Why Is Afghanistan Sooo Interesting: It’s Not White Sand Beaches, But Its Nonfuel Minerals Is It Worth The Price To Explore ABSOLUTELY


What’s the BIG freak-in deal with countries wanting any part of Afghanistan? Why did Russia invade such a desolate place and why would the United States partner with Afghanistan to push Russia out of that country. 

The answer my friends is NOT Afghanistan’s pristine beaches or Michelin Star Restaurants, it’s natural resources.

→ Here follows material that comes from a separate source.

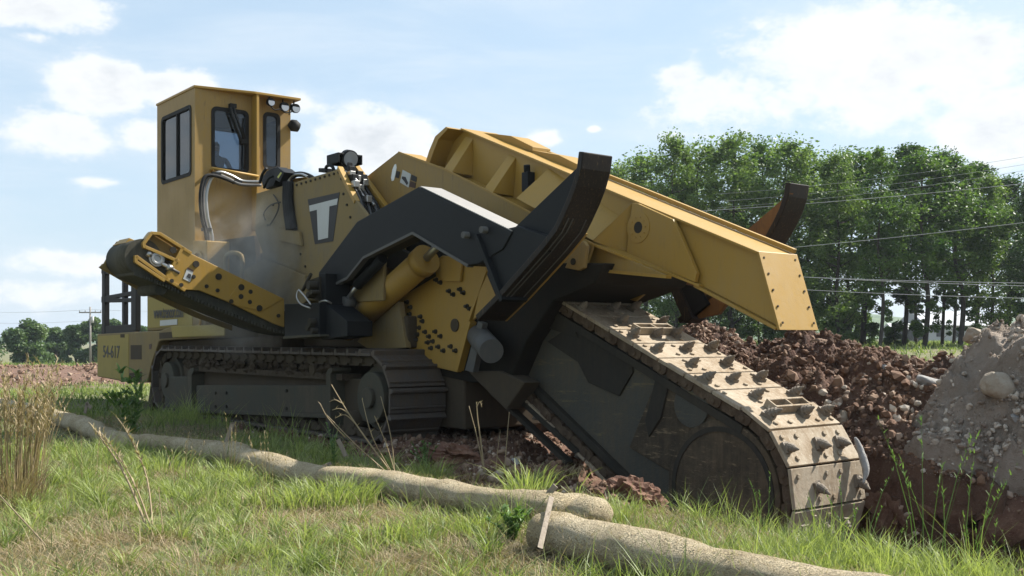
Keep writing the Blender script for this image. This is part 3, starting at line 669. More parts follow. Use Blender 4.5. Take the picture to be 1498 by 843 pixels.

In fact, Afghanistan has over 1,400 mineral fields containing barite, chromite, coal, copper, gold, iron ore, lead, natural gas, petroleum, precious and semi-precious stones, salt, sulfur, talc, and zinc, among many other minerals. Gemstones include high-quality emerald, lapis lazuli, red garnet and ruby. The United States’ Department of Defense and its Geological Survey estimates the value of Afghanistan mineral reserves at $3 trillion. https://en.wikipedia.org/wiki/Mining_in_Afghanistan.

Afghanistan’s other significance is its geographical position as a transit route for oil, natural gas and electricity exports from Central Asia to South Asia and the Arabian Sea. https://en.wikipedia.org/wiki/Mining_in_Afghanistan. Something that any industrialized country with an oil and gas industry would be keenly interested in. 

Future resource conflicts focused on nonfuel minerals will materialize as the need for those mineral become more prevalent. Not knowing what new technologies will be developed or is currently being developed, which will require those nonfuel minerals may present themselves quicker than you and I know. Today, we know minerals such rhenium, which is used in jet engines, indium in flat panel displays, or gallium in smart phones are improving the quality of our lives.  https://www.pnas.org/content/115/16/4111. Flying car to London please!

No nation has all of the resources it needs domestically and international trade may lead to global competition for those resources if supplies are deemed at risk or insufficient to satisfy a country’s growing demand, especially those used in technologies important to their economic development and national security.  https://www.pnas.org/content/115/16/4111.

China relies on imports for over half of its consumption for 19 of 42 nonfuel minerals, compared with 24 for the United States. Eleven of those are common to both countries. It is the competition for those 11 nonfuel minerals that may become the most contentious, especially for those with highly concentrated production that proves irreplaceable in pivotal emerging technologies. https://www.pnas.org/content/115/16/4111. It’s no wonder that China has partnered with Russian, India, Brazil and South Africa to form the New Development Bank, https://justdmarkets.com/chinas-development-bank/, to grow their economies and foster partnerships with States that the West would not without substantial changes in its governmental practices provide financial assistance to.

China’s Silk Road Initiative, https://justdmarkets.com/chinas-silk-road-applying-western-principles-to-a-psuedo-communist-system/, may lead right up to and through Afghanistan when the right opportunity presents itself just it did in other war torn countries. China has an uncanny way of working in and with leaders of unstable countries, https://justdmarkets.com/corruption-in-africa/, but Afghanistan may serve to be a beast that can’t be controlled or managed.

What the Russians learned and the United States thereafter is that Afghanistan is a fractional government controlled by various tribes with very different needs and objectives. 

The Russians tried unsuccessfully to tackle all of the tribes at once whereas the United States attempted to bring them together.  Both strategies failed. No one has yet to tame the $3 trillion monster that lies beneath Afghanistan, but whoever does may be in a fantastic position to develop the next generation of technological products for cheap and charge those who couldn’t get a foothold in Afghanistan a King’s Ransom for the privilege to access Afghanistan’s nonfuel minerals and control the transit route for oil, natural gas and electricity exports from Central Asia to South Asia and the Arabian Sea.